Search the material for the string "picture", then return every line where it is found.

* Provided material:
-- begin --

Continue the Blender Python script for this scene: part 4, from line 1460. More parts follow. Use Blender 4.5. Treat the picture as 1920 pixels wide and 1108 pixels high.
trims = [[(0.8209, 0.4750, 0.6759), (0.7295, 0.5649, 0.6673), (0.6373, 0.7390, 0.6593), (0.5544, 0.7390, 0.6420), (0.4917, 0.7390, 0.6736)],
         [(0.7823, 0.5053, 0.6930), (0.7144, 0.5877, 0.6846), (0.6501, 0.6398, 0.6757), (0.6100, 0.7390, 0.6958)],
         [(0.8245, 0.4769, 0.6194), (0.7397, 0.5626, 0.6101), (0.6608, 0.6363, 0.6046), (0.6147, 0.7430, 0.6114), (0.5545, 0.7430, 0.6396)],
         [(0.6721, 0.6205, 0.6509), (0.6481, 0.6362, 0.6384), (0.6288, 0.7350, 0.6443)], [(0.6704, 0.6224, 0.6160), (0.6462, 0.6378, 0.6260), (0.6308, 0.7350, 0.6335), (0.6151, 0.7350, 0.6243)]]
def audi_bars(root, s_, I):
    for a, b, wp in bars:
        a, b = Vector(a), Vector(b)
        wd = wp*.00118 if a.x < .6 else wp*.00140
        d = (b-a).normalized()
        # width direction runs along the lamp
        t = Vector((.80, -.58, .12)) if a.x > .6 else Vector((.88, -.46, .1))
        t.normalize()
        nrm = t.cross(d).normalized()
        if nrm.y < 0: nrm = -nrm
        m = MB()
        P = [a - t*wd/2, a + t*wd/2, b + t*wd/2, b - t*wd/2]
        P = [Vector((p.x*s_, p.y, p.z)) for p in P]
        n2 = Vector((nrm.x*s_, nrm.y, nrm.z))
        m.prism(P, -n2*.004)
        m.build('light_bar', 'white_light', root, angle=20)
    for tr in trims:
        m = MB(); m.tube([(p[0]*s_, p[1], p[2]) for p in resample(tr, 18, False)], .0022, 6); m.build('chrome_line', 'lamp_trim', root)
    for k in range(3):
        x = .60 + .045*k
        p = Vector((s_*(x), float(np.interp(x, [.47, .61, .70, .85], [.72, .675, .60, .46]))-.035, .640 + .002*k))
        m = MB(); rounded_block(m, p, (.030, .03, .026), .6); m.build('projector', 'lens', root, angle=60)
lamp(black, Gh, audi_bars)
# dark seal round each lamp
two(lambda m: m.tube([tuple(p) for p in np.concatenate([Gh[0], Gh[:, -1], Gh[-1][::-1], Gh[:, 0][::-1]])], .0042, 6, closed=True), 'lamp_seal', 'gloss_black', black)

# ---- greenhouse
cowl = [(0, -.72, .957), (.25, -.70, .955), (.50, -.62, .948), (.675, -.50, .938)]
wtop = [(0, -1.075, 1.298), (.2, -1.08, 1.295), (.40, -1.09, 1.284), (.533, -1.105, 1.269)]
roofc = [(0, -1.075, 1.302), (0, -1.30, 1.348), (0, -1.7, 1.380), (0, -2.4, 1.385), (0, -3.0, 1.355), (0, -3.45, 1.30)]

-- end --
-- begin --

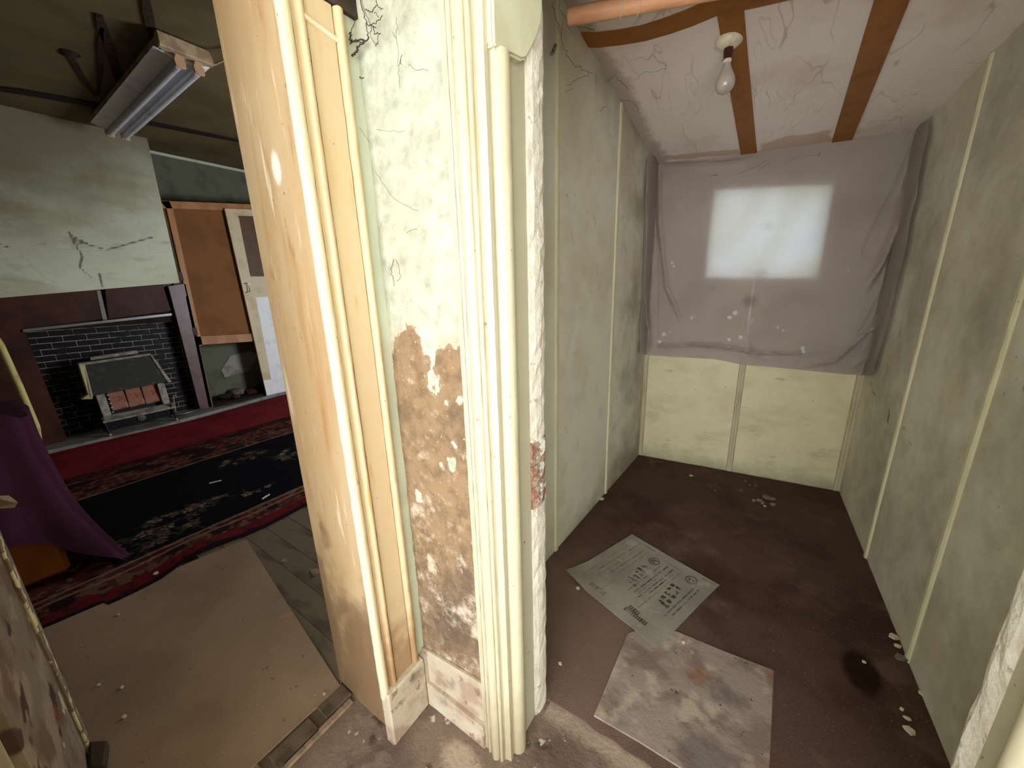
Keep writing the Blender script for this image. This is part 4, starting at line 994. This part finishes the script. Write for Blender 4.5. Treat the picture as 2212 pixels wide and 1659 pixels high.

-- end --

* Problem solution:
Continue the Blender Python script for this scene: part 4, from line 1460. More parts follow. Use Blender 4.5. Treat the picture as 1920 pixels wide and 1108 pixels high.
Keep writing the Blender script for this image. This is part 4, starting at line 994. This part finishes the script. Write for Blender 4.5. Treat the picture as 2212 pixels wide and 1659 pixels high.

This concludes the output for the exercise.